***** DATA EXTRACT
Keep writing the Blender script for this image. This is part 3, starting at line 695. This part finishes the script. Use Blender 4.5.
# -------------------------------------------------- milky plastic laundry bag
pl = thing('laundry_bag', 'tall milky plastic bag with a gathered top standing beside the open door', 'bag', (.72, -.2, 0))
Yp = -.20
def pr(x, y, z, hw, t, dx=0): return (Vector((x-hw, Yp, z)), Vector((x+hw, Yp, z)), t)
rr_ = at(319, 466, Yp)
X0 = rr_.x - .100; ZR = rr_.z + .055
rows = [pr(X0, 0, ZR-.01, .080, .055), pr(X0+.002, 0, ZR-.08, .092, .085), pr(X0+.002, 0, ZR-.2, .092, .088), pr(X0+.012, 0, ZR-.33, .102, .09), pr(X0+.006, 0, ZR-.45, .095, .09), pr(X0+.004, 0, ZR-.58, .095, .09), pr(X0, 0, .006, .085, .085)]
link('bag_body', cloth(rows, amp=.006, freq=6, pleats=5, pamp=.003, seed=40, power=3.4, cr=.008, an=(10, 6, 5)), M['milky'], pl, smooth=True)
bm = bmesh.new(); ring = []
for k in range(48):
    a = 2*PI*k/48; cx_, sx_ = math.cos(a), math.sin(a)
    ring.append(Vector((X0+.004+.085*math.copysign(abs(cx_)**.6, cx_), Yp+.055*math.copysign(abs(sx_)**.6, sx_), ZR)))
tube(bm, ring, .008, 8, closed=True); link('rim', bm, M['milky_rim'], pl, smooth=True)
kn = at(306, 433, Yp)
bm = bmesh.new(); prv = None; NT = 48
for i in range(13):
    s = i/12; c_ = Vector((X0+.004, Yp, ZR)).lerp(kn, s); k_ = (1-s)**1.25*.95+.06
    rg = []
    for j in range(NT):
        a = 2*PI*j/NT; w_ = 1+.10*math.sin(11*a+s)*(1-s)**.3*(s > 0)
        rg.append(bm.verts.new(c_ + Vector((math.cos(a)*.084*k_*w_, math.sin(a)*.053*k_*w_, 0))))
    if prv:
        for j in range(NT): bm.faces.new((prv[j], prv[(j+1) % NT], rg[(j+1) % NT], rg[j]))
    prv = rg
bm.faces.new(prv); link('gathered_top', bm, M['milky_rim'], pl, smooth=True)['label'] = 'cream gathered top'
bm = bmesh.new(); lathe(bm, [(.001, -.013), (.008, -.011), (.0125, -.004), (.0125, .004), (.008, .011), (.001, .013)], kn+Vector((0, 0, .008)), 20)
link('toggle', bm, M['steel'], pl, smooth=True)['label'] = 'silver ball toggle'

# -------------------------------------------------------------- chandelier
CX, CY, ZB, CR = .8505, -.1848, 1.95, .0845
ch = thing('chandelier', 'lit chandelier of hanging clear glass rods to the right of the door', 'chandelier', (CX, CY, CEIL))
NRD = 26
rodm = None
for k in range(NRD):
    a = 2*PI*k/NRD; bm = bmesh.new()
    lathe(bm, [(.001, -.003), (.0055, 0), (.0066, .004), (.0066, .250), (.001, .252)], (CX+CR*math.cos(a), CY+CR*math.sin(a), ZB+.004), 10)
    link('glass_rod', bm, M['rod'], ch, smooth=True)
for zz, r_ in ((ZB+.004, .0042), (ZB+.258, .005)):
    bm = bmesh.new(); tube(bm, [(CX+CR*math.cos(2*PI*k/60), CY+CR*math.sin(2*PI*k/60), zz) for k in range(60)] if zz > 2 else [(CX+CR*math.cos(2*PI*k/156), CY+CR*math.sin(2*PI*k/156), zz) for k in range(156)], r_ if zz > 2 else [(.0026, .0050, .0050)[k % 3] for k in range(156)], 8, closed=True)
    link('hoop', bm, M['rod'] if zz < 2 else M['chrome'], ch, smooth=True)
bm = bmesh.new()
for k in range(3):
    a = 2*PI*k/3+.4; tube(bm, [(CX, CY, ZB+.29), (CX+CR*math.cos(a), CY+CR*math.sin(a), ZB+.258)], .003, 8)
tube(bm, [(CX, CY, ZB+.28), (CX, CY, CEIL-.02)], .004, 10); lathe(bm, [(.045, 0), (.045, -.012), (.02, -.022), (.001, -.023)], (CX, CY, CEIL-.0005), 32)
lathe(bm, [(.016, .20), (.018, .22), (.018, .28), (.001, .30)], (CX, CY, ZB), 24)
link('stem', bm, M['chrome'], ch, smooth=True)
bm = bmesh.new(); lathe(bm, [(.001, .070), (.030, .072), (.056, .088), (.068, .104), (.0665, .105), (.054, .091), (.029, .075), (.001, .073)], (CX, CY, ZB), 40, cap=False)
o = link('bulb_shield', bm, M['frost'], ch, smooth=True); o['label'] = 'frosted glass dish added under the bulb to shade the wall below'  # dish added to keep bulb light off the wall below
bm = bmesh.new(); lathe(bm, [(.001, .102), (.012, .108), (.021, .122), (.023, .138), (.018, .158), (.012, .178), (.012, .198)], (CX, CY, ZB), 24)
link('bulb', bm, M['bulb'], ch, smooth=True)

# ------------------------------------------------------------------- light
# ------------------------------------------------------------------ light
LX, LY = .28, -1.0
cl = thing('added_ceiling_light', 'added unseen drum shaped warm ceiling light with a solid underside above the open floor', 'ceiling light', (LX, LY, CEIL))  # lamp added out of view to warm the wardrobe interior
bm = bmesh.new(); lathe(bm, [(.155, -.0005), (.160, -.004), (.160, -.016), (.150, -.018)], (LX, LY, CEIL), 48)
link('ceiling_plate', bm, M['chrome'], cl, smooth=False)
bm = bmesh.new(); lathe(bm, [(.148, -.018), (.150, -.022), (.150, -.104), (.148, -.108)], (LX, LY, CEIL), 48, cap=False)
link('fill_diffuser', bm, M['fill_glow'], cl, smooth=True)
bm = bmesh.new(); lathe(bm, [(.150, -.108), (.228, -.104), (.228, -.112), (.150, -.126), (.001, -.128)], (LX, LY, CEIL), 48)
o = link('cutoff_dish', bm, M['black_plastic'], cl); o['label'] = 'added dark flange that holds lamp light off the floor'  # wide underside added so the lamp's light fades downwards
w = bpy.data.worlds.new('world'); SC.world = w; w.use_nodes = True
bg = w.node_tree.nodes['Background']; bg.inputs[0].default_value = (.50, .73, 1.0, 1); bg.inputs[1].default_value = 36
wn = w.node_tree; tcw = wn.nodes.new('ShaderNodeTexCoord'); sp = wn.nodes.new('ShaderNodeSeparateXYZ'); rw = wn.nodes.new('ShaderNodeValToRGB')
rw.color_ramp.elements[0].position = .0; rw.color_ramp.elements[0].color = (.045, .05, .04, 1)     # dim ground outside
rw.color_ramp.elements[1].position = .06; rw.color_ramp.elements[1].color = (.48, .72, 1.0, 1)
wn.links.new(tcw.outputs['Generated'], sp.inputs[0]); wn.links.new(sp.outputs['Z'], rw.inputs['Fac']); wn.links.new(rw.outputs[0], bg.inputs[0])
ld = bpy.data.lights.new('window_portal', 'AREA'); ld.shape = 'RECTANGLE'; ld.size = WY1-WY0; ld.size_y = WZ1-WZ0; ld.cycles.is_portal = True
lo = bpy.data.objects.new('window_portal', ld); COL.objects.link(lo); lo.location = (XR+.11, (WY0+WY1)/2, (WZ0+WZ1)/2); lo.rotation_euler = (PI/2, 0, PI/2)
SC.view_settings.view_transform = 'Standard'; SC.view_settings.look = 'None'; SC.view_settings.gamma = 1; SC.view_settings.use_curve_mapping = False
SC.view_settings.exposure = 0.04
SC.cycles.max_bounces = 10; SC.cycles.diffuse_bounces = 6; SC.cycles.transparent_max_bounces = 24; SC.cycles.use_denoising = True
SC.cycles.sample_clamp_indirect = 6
**********
» TASK TO CARRY OUT
Please set down the whole listing above without altering a single line.

» RESPONSE TO THIS TASK
Keep writing the Blender script for this image. This is part 3, starting at line 695. This part finishes the script. Use Blender 4.5.
# -------------------------------------------------- milky plastic laundry bag
pl = thing('laundry_bag', 'tall milky plastic bag with a gathered top standing beside the open door', 'bag', (.72, -.2, 0))
Yp = -.20
def pr(x, y, z, hw, t, dx=0): return (Vector((x-hw, Yp, z)), Vector((x+hw, Yp, z)), t)
rr_ = at(319, 466, Yp)
X0 = rr_.x - .100; ZR = rr_.z + .055
rows = [pr(X0, 0, ZR-.01, .080, .055), pr(X0+.002, 0, ZR-.08, .092, .085), pr(X0+.002, 0, ZR-.2, .092, .088), pr(X0+.012, 0, ZR-.33, .102, .09), pr(X0+.006, 0, ZR-.45, .095, .09), pr(X0+.004, 0, ZR-.58, .095, .09), pr(X0, 0, .006, .085, .085)]
link('bag_body', cloth(rows, amp=.006, freq=6, pleats=5, pamp=.003, seed=40, power=3.4, cr=.008, an=(10, 6, 5)), M['milky'], pl, smooth=True)
bm = bmesh.new(); ring = []
for k in range(48):
    a = 2*PI*k/48; cx_, sx_ = math.cos(a), math.sin(a)
    ring.append(Vector((X0+.004+.085*math.copysign(abs(cx_)**.6, cx_), Yp+.055*math.copysign(abs(sx_)**.6, sx_), ZR)))
tube(bm, ring, .008, 8, closed=True); link('rim', bm, M['milky_rim'], pl, smooth=True)
kn = at(306, 433, Yp)
bm = bmesh.new(); prv = None; NT = 48
for i in range(13):
    s = i/12; c_ = Vector((X0+.004, Yp, ZR)).lerp(kn, s); k_ = (1-s)**1.25*.95+.06
    rg = []
    for j in range(NT):
        a = 2*PI*j/NT; w_ = 1+.10*math.sin(11*a+s)*(1-s)**.3*(s > 0)
        rg.append(bm.verts.new(c_ + Vector((math.cos(a)*.084*k_*w_, math.sin(a)*.053*k_*w_, 0))))
    if prv:
        for j in range(NT): bm.faces.new((prv[j], prv[(j+1) % NT], rg[(j+1) % NT], rg[j]))
    prv = rg
bm.faces.new(prv); link('gathered_top', bm, M['milky_rim'], pl, smooth=True)['label'] = 'cream gathered top'
bm = bmesh.new(); lathe(bm, [(.001, -.013), (.008, -.011), (.0125, -.004), (.0125, .004), (.008, .011), (.001, .013)], kn+Vector((0, 0, .008)), 20)
link('toggle', bm, M['steel'], pl, smooth=True)['label'] = 'silver ball toggle'

# -------------------------------------------------------------- chandelier
CX, CY, ZB, CR = .8505, -.1848, 1.95, .0845
ch = thing('chandelier', 'lit chandelier of hanging clear glass rods to the right of the door', 'chandelier', (CX, CY, CEIL))
NRD = 26
rodm = None
for k in range(NRD):
    a = 2*PI*k/NRD; bm = bmesh.new()
    lathe(bm, [(.001, -.003), (.0055, 0), (.0066, .004), (.0066, .250), (.001, .252)], (CX+CR*math.cos(a), CY+CR*math.sin(a), ZB+.004), 10)
    link('glass_rod', bm, M['rod'], ch, smooth=True)
for zz, r_ in ((ZB+.004, .0042), (ZB+.258, .005)):
    bm = bmesh.new(); tube(bm, [(CX+CR*math.cos(2*PI*k/60), CY+CR*math.sin(2*PI*k/60), zz) for k in range(60)] if zz > 2 else [(CX+CR*math.cos(2*PI*k/156), CY+CR*math.sin(2*PI*k/156), zz) for k in range(156)], r_ if zz > 2 else [(.0026, .0050, .0050)[k % 3] for k in range(156)], 8, closed=True)
    link('hoop', bm, M['rod'] if zz < 2 else M['chrome'], ch, smooth=True)
bm = bmesh.new()
for k in range(3):
    a = 2*PI*k/3+.4; tube(bm, [(CX, CY, ZB+.29), (CX+CR*math.cos(a), CY+CR*math.sin(a), ZB+.258)], .003, 8)
tube(bm, [(CX, CY, ZB+.28), (CX, CY, CEIL-.02)], .004, 10); lathe(bm, [(.045, 0), (.045, -.012), (.02, -.022), (.001, -.023)], (CX, CY, CEIL-.0005), 32)
lathe(bm, [(.016, .20), (.018, .22), (.018, .28), (.001, .30)], (CX, CY, ZB), 24)
link('stem', bm, M['chrome'], ch, smooth=True)
bm = bmesh.new(); lathe(bm, [(.001, .070), (.030, .072), (.056, .088), (.068, .104), (.0665, .105), (.054, .091), (.029, .075), (.001, .073)], (CX, CY, ZB), 40, cap=False)
o = link('bulb_shield', bm, M['frost'], ch, smooth=True); o['label'] = 'frosted glass dish added under the bulb to shade the wall below'  # dish added to keep bulb light off the wall below
bm = bmesh.new(); lathe(bm, [(.001, .102), (.012, .108), (.021, .122), (.023, .138), (.018, .158), (.012, .178), (.012, .198)], (CX, CY, ZB), 24)
link('bulb', bm, M['bulb'], ch, smooth=True)

# ------------------------------------------------------------------- light
# ------------------------------------------------------------------ light
LX, LY = .28, -1.0
cl = thing('added_ceiling_light', 'added unseen drum shaped warm ceiling light with a solid underside above the open floor', 'ceiling light', (LX, LY, CEIL))  # lamp added out of view to warm the wardrobe interior
bm = bmesh.new(); lathe(bm, [(.155, -.0005), (.160, -.004), (.160, -.016), (.150, -.018)], (LX, LY, CEIL), 48)
link('ceiling_plate', bm, M['chrome'], cl, smooth=False)
bm = bmesh.new(); lathe(bm, [(.148, -.018), (.150, -.022), (.150, -.104), (.148, -.108)], (LX, LY, CEIL), 48, cap=False)
link('fill_diffuser', bm, M['fill_glow'], cl, smooth=True)
bm = bmesh.new(); lathe(bm, [(.150, -.108), (.228, -.104), (.228, -.112), (.150, -.126), (.001, -.128)], (LX, LY, CEIL), 48)
o = link('cutoff_dish', bm, M['black_plastic'], cl); o['label'] = 'added dark flange that holds lamp light off the floor'  # wide underside added so the lamp's light fades downwards
w = bpy.data.worlds.new('world'); SC.world = w; w.use_nodes = True
bg = w.node_tree.nodes['Background']; bg.inputs[0].default_value = (.50, .73, 1.0, 1); bg.inputs[1].default_value = 36
wn = w.node_tree; tcw = wn.nodes.new('ShaderNodeTexCoord'); sp = wn.nodes.new('ShaderNodeSeparateXYZ'); rw = wn.nodes.new('ShaderNodeValToRGB')
rw.color_ramp.elements[0].position = .0; rw.color_ramp.elements[0].color = (.045, .05, .04, 1)     # dim ground outside
rw.color_ramp.elements[1].position = .06; rw.color_ramp.elements[1].color = (.48, .72, 1.0, 1)
wn.links.new(tcw.outputs['Generated'], sp.inputs[0]); wn.links.new(sp.outputs['Z'], rw.inputs['Fac']); wn.links.new(rw.outputs[0], bg.inputs[0])
ld = bpy.data.lights.new('window_portal', 'AREA'); ld.shape = 'RECTANGLE'; ld.size = WY1-WY0; ld.size_y = WZ1-WZ0; ld.cycles.is_portal = True
lo = bpy.data.objects.new('window_portal', ld); COL.objects.link(lo); lo.location = (XR+.11, (WY0+WY1)/2, (WZ0+WZ1)/2); lo.rotation_euler = (PI/2, 0, PI/2)
SC.view_settings.view_transform = 'Standard'; SC.view_settings.look = 'None'; SC.view_settings.gamma = 1; SC.view_settings.use_curve_mapping = False
SC.view_settings.exposure = 0.04
SC.cycles.max_bounces = 10; SC.cycles.diffuse_bounces = 6; SC.cycles.transparent_max_bounces = 24; SC.cycles.use_denoising = True
SC.cycles.sample_clamp_indirect = 6